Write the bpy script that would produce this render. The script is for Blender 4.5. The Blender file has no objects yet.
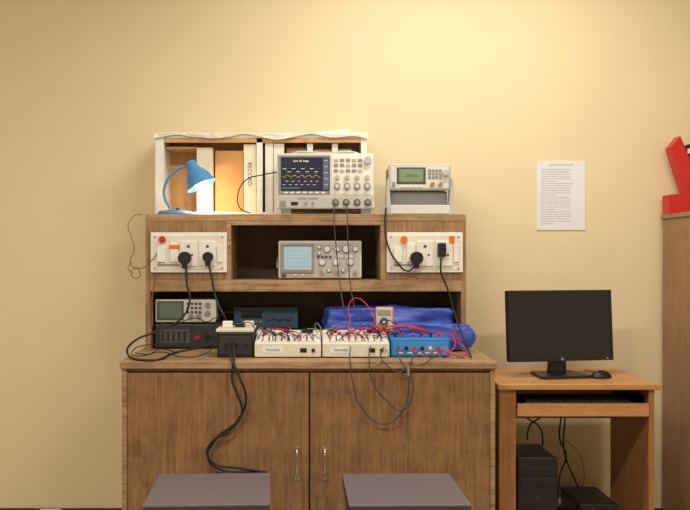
import bpy, bmesh, math, random
from mathutils import Vector, noise, Matrix, Euler
random.seed(4)
sc=bpy.context.scene
try:
    sc.view_settings.view_transform='Standard'
except Exception: pass
F=830.0; CX=310.0; CY=255.0; H=1.22   # focal (px), principal point, eye height: used to convert measured photo readings to metres
def W(px,py,d): return Vector(((px-CX)*d/F, d, H-(py-CY)*d/F))
BENCH=.824; HT=1.390; SH=1.116; DESK=.715
# ---------------- materials
def lin(c):
    return tuple(((v/255)/12.92 if v/255<=.04045 else ((v/255+.055)/1.055)**2.4) for v in c)+(1,)
MATS={}
def mat(name,col,rough=.5,metal=0,emit=0,var=.06,scale=12,bump=0,trans=0,alpha=None):
    if name in MATS: return MATS[name]
    m=bpy.data.materials.new(name); m.use_nodes=True; nt=m.node_tree; b=nt.nodes['Principled BSDF']
    c=lin(col)
    b.inputs['Roughness'].default_value=rough; b.inputs['Metallic'].default_value=metal
    tc=nt.nodes.new('ShaderNodeTexCoord'); n=nt.nodes.new('ShaderNodeTexNoise')
    n.inputs['Scale'].default_value=scale; n.inputs['Detail'].default_value=5
    nt.links.new(tc.outputs['Object'],n.inputs['Vector'])
    r=nt.nodes.new('ShaderNodeValToRGB')
    r.color_ramp.elements[0].position=.3; r.color_ramp.elements[1].position=.7
    r.color_ramp.elements[0].color=tuple(x*(1-var) for x in c[:3])+(1,)
    r.color_ramp.elements[1].color=tuple(min(1,x*(1+var)) for x in c[:3])+(1,)
    nt.links.new(n.outputs['Fac'],r.inputs['Fac']); nt.links.new(r.outputs['Color'],b.inputs['Base Color'])
    if bump:
        n2=nt.nodes.new('ShaderNodeTexNoise'); n2.inputs['Scale'].default_value=scale*8
        nt.links.new(tc.outputs['Object'],n2.inputs['Vector'])
        bp=nt.nodes.new('ShaderNodeBump'); bp.inputs['Strength'].default_value=bump; bp.inputs['Distance'].default_value=.01
        nt.links.new(n2.outputs['Fac'],bp.inputs['Height']); nt.links.new(bp.outputs['Normal'],b.inputs['Normal'])
    if emit:
        b.inputs['Emission Color'].default_value=c; b.inputs['Emission Strength'].default_value=emit
    MATS[name]=m; return m
def wood(name,dark,light,rough=.55,axis='Z',gs=1.0,p0=.38,p1=.62):
    m=bpy.data.materials.new(name); m.use_nodes=True; nt=m.node_tree; b=nt.nodes['Principled BSDF']
    b.inputs['Roughness'].default_value=rough
    tc=nt.nodes.new('ShaderNodeTexCoord'); mp=nt.nodes.new('ShaderNodeMapping')
    sc_={'Z':(80,80,4.5),'X':(4.5,80,80)}[axis]
    mp.inputs['Scale'].default_value=tuple(v*gs for v in sc_)
    nt.links.new(tc.outputs['Object'],mp.inputs['Vector'])
    n=nt.nodes.new('ShaderNodeTexNoise'); n.inputs['Scale'].default_value=1; n.inputs['Detail'].default_value=8; n.inputs['Roughness'].default_value=.7; n.inputs['Distortion'].default_value=.6
    nt.links.new(mp.outputs['Vector'],n.inputs['Vector'])
    n2=nt.nodes.new('ShaderNodeTexNoise'); n2.inputs['Scale'].default_value=9; n2.inputs['Detail'].default_value=10; n2.inputs['Roughness'].default_value=.75
    nt.links.new(tc.outputs['Object'],n2.inputs['Vector'])
    mx=nt.nodes.new('ShaderNodeMath'); mx.operation='MULTIPLY_ADD'; mx.inputs[1].default_value=.55
    m2=nt.nodes.new('ShaderNodeMath'); m2.operation='MULTIPLY'; m2.inputs[1].default_value=.45
    nt.links.new(n2.outputs['Fac'],m2.inputs[0]); nt.links.new(n.outputs['Fac'],mx.inputs[0]); nt.links.new(m2.outputs[0],mx.inputs[2])
    r=nt.nodes.new('ShaderNodeValToRGB'); r.color_ramp.elements[0].position=p0; r.color_ramp.elements[1].position=p1
    r.color_ramp.elements[0].color=lin(dark); r.color_ramp.elements[1].color=lin(light)
    nt.links.new(mx.outputs[0],r.inputs['Fac']); nt.links.new(r.outputs['Color'],b.inputs['Base Color'])
    bp=nt.nodes.new('ShaderNodeBump'); bp.inputs['Strength'].default_value=.15; bp.inputs['Distance'].default_value=.004
    nt.links.new(n.outputs['Fac'],bp.inputs['Height']); nt.links.new(bp.outputs['Normal'],b.inputs['Normal'])
    return m
WD_DOOR=wood('laminate_brown',(104,74,50),(158,118,80))
WD_EDGE=wood('wood_edge_worn',(118,88,60),(188,156,118),axis='X')
WD_PANEL=wood('hutch_panel',(112,84,58),(168,134,96))
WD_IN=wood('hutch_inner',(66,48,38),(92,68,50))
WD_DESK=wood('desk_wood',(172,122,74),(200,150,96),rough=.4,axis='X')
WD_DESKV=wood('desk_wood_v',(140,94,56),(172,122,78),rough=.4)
WD_CUP=wood('cupboard_wood',(140,106,78),(168,134,102))
WD_CARD=wood('rack_interior',(186,138,88),(214,170,116),gs=.5)
WALL=mat('wall_paint',(230,215,180),.75,var=.015,scale=2.5,bump=.02)
CEIL=mat('ceiling_paint',(235,232,222),.9); FLOORM=mat('floor_tile',(152,143,130),.4,scale=4)
DARK=mat('black_plastic',(22,22,25),.4); BLK=mat('cable_black',(20,20,22),.5)
GREY=mat('instrument_grey',(184,185,184),.5); LGREY=mat('instrument_cream',(212,212,208),.5)
MGREY=mat('mid_grey',(140,140,140),.5); DGREY=mat('dark_grey',(74,76,80),.5); CHAR=mat('charcoal',(46,46,50),.45)
WHITE=mat('white_plastic',(230,230,225),.4); PAPER=mat('paper',(230,234,242),.8,var=.01)
CREAM=mat('kit_cream',(220,216,204),.5)
BLUE=mat('blue_plastic',(30,124,205),.4); LBLUE=mat('lamp_blue',(76,142,204),.3)
TARP=mat('blue_tarp',(60,86,184),.35,var=.25,scale=9,bump=.2)
NAVY=mat('navy_panel',(34,54,80),.5)
RED=mat('red_plastic',(200,36,36),.4); ORANGE=mat('orange_plastic',(226,110,40),.4)
STEEL=mat('steel',(200,196,186),.25,metal=1); BRASS=mat('brass',(190,160,100),.3,metal=1)
STOOLT=mat('stool_laminate',(100,93,100),.5,var=.05,scale=30); STOOLF=mat('stool_edge',(58,52,56),.5)
LCDB=mat('lcd_dark',(34,38,58),.2,emit=.35); LCDG=mat('lcd_green',(124,140,112),.25,emit=.12)
CRT=mat('crt_glass',(150,176,194),.15,emit=.3)
YEL=mat('trace_white',(236,238,226),.5,emit=.8); TY=mat('trace_yellow',(236,220,90),.5,emit=.8); TC=mat('trace_cyan',(110,210,220),.5,emit=.8); INK=mat('ink',(80,80,84),.8)
SCREEN=mat('monitor_screen',(24,26,31),.3); BASEB=mat('baseboard_dark',(56,42,34),.5)
BULB=mat('bulb_glow',(255,234,190),.5,emit=6,var=0)
SHEET=mat('plastic_sheet',(226,223,216),.35,var=.05,scale=20)
# ---------------- mesh helpers
def link(o,P):
    sc.collection.objects.link(o)
    if P is not None: o.parent=P
    return o
def root(name,loc=(0,0,0),rot=(0,0,0)):
    e=bpy.data.objects.new(name,None); e.empty_display_size=.05; e.location=loc; e.rotation_euler=rot
    sc.collection.objects.link(e); return e
def fin(P,name,bm,m,smooth=False,smoothquads=False):
    bmesh.ops.recalc_face_normals(bm,faces=bm.faces)
    me=bpy.data.meshes.new(name); 
    for f in bm.faces: f.smooth = smooth or (smoothquads and len(f.verts)==4)
    bm.to_mesh(me); bm.free(); me.materials.append(m)
    return link(bpy.data.objects.new(name,me),P)
def box(P,name,x0,x1,y0,y1,z0,z1,m,bev=0,seg=2):
    bm=bmesh.new(); bmesh.ops.create_cube(bm,size=1)
    for v in bm.verts:
        v.co=Vector(((x0+x1)/2+v.co.x*(x1-x0),(y0+y1)/2+v.co.y*(y1-y0),(z0+z1)/2+v.co.z*(z1-z0)))
    if bev: bmesh.ops.bevel(bm,geom=bm.edges[:],offset=bev,segments=seg,profile=.5,affect='EDGES')
    return fin(P,name,bm,m)
def cyl(P,name,c,r,h,axis,m,r2=None,seg=24,bev=0):
    bm=bmesh.new(); bmesh.ops.create_cone(bm,cap_ends=True,segments=seg,radius1=r,radius2=r if r2 is None else r2,depth=h)
    R={'Z':Matrix(),'Y':Matrix.Rotation(math.pi/2,4,'X'),'X':Matrix.Rotation(math.pi/2,4,'Y')}[axis]
    bm.transform(Matrix.Translation(c)@R)
    return fin(P,name,bm,m,smoothquads=True)
def prism(P,name,pts,a0,a1,axis,m,bev=0):
    bm=bmesh.new()
    f=lambda p,a: (a,p[0],p[1]) if axis=='X' else ((p[0],a,p[1]) if axis=='Y' else (p[0],p[1],a))
    A=[bm.verts.new(f(p,a0)) for p in pts]; B=[bm.verts.new(f(p,a1)) for p in pts]
    bm.faces.new(A); bm.faces.new(B[::-1]); n=len(pts)
    for i in range(n): bm.faces.new((A[i],B[i],B[(i+1)%n],A[(i+1)%n]))
    if bev: bmesh.ops.bevel(bm,geom=bm.edges[:],offset=bev,segments=2,profile=.5,affect='EDGES')
    return fin(P,name,bm,m)
def tube(P,name,paths,r,m):
    cu=bpy.data.curves.new(name,'CURVE'); cu.dimensions='3D'; cu.bevel_depth=r; cu.bevel_resolution=3; cu.resolution_u=10; cu.use_fill_caps=True
    for pts in paths:
        s=cu.splines.new('BEZIER'); s.bezier_points.add(len(pts)-1)
        for bp,p in zip(s.bezier_points,pts):
            bp.co=Vector(p); bp.handle_left_type=bp.handle_right_type='AUTO'
    cu.materials.append(m); return link(bpy.data.objects.new(name,cu),P)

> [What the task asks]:
Scan the material line by line and report each one that contains "wood".

> [Result]:
def wood(name,dark,light,rough=.55,axis='Z',gs=1.0,p0=.38,p1=.62):
WD_DOOR=wood('laminate_brown',(104,74,50),(158,118,80))
WD_EDGE=wood('wood_edge_worn',(118,88,60),(188,156,118),axis='X')
WD_PANEL=wood('hutch_panel',(112,84,58),(168,134,96))
WD_IN=wood('hutch_inner',(66,48,38),(92,68,50))
WD_DESK=wood('desk_wood',(172,122,74),(200,150,96),rough=.4,axis='X')
WD_DESKV=wood('desk_wood_v',(140,94,56),(172,122,78),rough=.4)
WD_CUP=wood('cupboard_wood',(140,106,78),(168,134,102))
WD_CARD=wood('rack_interior',(186,138,88),(214,170,116),gs=.5)